I think authoritarian religion is scam, (that ‘Do what the LORD tells you to do!’ stuff) to serve the bureaucracy. I think authoritarianism in Buddhism is bad, too. I think there is nothing special about unbroken chains of “authority”, I don’t buy the bit about guru-veneration– although I buy into an non-Buddhist idea that if you know you are biased on irrational in a given choice, you should get advice & be willing to follow it. I think that every historical personage in Buddhism, living of dead is a linguistic short hand for the ideas they represented. None of them our are boss that we should follow unquestioningly.

I think religious intolerance is disrespectful. Other religious systems and possibly even secular science may from time to time re-invent elements of Buddhism.

I think proselyzation is disrespectful and arrogant (both pro & anti-religious), but going so far as to be keep one’s religions leanings secret is bad, but I can’t put my finger on why– it feels like giving in to bullies that can’t accept others as they are. (Proselyzation has the same problem, refusing to accept people because they aren’t like you)

I think meditation is efficacious for something, but I’m not good enough to say what.

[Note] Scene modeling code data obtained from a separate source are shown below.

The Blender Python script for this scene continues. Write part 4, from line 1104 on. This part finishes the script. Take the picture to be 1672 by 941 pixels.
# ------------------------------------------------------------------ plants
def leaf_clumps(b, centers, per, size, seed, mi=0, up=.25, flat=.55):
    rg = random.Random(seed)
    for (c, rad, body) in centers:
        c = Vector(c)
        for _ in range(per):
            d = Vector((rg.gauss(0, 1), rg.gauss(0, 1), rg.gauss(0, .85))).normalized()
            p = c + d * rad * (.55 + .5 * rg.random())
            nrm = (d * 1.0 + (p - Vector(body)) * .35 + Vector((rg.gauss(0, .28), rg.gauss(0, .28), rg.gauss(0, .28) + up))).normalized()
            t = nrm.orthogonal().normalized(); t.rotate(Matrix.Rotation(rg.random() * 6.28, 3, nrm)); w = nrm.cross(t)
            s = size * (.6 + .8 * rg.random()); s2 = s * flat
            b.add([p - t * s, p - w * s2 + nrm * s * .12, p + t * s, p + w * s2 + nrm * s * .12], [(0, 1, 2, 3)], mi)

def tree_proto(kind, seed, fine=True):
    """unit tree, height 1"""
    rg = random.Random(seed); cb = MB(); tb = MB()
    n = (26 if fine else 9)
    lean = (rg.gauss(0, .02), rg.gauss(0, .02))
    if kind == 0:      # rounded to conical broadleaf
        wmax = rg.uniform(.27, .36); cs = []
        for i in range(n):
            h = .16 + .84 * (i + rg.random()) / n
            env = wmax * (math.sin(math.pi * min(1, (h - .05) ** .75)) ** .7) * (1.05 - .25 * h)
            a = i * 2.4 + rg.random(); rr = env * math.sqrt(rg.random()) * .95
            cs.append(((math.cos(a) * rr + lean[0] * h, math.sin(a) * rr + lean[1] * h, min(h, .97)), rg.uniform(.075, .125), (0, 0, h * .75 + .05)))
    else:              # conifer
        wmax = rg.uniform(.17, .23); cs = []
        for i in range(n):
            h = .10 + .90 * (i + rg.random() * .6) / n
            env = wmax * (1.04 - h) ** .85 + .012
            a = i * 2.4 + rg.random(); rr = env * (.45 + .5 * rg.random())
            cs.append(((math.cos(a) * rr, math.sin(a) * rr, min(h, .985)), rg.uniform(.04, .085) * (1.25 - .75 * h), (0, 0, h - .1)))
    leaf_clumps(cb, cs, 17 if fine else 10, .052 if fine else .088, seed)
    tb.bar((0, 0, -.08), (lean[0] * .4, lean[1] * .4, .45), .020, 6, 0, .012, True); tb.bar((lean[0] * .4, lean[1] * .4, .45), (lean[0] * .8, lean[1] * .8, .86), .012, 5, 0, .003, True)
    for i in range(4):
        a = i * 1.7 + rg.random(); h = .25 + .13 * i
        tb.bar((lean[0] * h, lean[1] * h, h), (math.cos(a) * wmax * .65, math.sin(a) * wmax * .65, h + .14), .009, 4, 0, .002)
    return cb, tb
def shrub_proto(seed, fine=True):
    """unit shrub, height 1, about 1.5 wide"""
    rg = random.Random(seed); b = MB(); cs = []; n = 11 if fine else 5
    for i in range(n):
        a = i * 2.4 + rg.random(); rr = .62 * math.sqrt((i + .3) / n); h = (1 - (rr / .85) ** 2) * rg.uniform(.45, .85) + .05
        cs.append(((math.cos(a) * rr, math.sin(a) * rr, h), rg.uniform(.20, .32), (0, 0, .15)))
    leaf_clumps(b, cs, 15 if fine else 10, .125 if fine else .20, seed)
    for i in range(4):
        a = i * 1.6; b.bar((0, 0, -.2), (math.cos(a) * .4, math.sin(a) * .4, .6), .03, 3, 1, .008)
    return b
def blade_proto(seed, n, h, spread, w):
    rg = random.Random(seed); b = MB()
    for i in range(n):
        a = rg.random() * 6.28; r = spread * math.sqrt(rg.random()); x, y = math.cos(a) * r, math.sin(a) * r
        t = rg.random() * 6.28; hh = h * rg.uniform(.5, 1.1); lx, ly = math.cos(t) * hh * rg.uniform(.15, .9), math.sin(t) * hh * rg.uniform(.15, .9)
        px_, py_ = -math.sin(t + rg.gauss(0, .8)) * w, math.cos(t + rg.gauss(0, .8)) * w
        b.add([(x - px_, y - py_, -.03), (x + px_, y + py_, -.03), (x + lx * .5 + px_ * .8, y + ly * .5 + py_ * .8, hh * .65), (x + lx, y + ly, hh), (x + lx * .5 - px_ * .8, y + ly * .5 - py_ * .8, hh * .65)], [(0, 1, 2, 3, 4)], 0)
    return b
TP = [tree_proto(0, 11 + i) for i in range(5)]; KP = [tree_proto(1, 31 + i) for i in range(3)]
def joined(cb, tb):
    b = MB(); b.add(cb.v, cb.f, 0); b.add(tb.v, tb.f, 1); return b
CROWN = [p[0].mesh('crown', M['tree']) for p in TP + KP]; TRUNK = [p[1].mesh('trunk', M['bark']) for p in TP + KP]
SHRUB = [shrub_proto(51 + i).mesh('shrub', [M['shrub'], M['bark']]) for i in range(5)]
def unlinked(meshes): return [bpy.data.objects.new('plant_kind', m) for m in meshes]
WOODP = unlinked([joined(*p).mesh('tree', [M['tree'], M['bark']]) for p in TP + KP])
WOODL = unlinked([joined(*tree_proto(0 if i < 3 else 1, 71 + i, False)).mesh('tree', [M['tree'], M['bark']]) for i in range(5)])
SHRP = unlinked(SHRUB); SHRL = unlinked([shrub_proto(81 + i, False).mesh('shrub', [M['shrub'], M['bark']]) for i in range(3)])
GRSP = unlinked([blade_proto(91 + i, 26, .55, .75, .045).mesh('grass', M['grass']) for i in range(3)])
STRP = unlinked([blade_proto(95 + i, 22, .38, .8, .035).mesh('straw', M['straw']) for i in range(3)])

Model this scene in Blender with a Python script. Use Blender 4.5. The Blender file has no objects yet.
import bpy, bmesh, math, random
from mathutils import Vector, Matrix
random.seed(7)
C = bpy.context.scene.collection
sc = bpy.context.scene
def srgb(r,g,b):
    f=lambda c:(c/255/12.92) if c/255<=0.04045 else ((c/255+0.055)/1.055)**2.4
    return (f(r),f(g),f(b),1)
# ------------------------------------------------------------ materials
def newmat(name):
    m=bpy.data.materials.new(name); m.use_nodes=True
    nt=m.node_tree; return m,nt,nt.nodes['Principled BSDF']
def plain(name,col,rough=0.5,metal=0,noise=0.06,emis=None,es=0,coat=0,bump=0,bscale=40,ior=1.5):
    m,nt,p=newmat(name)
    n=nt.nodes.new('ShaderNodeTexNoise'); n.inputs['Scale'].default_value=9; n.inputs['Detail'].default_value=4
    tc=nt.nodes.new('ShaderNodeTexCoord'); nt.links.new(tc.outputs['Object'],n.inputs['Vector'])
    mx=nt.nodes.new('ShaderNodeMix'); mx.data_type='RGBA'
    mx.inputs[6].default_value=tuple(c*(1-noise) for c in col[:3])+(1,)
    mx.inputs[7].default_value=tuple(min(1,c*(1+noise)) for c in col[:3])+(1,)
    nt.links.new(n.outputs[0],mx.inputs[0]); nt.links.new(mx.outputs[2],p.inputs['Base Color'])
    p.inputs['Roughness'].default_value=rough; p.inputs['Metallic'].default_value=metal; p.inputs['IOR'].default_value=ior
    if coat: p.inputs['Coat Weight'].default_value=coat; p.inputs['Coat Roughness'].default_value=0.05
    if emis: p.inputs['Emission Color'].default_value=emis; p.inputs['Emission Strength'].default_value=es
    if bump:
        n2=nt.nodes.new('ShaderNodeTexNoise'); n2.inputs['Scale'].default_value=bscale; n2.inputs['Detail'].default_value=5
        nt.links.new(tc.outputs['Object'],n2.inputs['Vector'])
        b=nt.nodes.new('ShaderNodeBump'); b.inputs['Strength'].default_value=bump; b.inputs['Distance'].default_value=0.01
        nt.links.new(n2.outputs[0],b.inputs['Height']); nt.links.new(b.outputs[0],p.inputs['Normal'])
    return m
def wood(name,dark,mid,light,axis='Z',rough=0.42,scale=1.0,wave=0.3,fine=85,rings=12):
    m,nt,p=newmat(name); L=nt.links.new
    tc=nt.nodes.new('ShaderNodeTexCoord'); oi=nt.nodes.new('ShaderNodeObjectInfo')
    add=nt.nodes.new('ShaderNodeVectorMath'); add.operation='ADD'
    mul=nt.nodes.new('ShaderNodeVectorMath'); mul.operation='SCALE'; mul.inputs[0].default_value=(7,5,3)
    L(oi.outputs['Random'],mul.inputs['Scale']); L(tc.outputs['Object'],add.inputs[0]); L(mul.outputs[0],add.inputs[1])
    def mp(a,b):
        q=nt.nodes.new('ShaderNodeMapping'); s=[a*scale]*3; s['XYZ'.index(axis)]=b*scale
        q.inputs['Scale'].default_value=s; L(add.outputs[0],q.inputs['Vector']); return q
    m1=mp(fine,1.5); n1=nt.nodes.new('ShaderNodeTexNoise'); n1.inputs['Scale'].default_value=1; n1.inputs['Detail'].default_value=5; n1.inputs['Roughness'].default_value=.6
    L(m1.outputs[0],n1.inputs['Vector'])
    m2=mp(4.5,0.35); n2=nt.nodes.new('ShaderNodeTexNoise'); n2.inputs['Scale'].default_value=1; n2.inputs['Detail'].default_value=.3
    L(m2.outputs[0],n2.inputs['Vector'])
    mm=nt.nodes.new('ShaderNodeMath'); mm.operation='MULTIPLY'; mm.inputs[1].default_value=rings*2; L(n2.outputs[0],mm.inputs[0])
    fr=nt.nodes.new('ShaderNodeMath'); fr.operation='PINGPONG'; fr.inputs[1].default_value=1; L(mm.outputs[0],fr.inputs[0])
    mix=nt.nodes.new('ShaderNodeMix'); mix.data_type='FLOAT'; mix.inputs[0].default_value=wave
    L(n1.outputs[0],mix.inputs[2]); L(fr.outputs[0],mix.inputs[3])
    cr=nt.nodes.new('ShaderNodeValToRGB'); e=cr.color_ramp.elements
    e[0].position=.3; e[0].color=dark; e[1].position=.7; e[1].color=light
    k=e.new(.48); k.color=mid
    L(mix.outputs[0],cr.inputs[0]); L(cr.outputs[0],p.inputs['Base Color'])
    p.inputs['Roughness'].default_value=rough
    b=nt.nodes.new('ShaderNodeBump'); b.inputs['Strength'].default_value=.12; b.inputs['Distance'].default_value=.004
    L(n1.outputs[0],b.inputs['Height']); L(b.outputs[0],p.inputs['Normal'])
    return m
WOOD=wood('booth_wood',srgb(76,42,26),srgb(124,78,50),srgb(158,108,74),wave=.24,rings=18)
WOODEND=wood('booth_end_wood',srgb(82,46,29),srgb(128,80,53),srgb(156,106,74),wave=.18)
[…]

I think there is no particular magic in Tibetan, Japanese or Chinese or Pali or Sanskrit, except that sometimes meaning gets lost in translation. I’m fairly confident that given the stories are oral transmissions via memorization across hundreds of years– the oldest we have already lost something in translation. It sounds pretty, some choices of phrases are easier to chant and chanting can help stomp on all thoughts thoughts racing through your mind when you want to concentrate on something else.

I think people who say meditation is dangerous or causes madness are up to something and not trying to save you from danger or madness. (See section of respect, authoritarianism)

And finally, hopes. I hope it all works, I hope it works fast, fast enough that I can enjoy some enlightenment for awhile. I hope that everyone finds it, on purpose or by accident.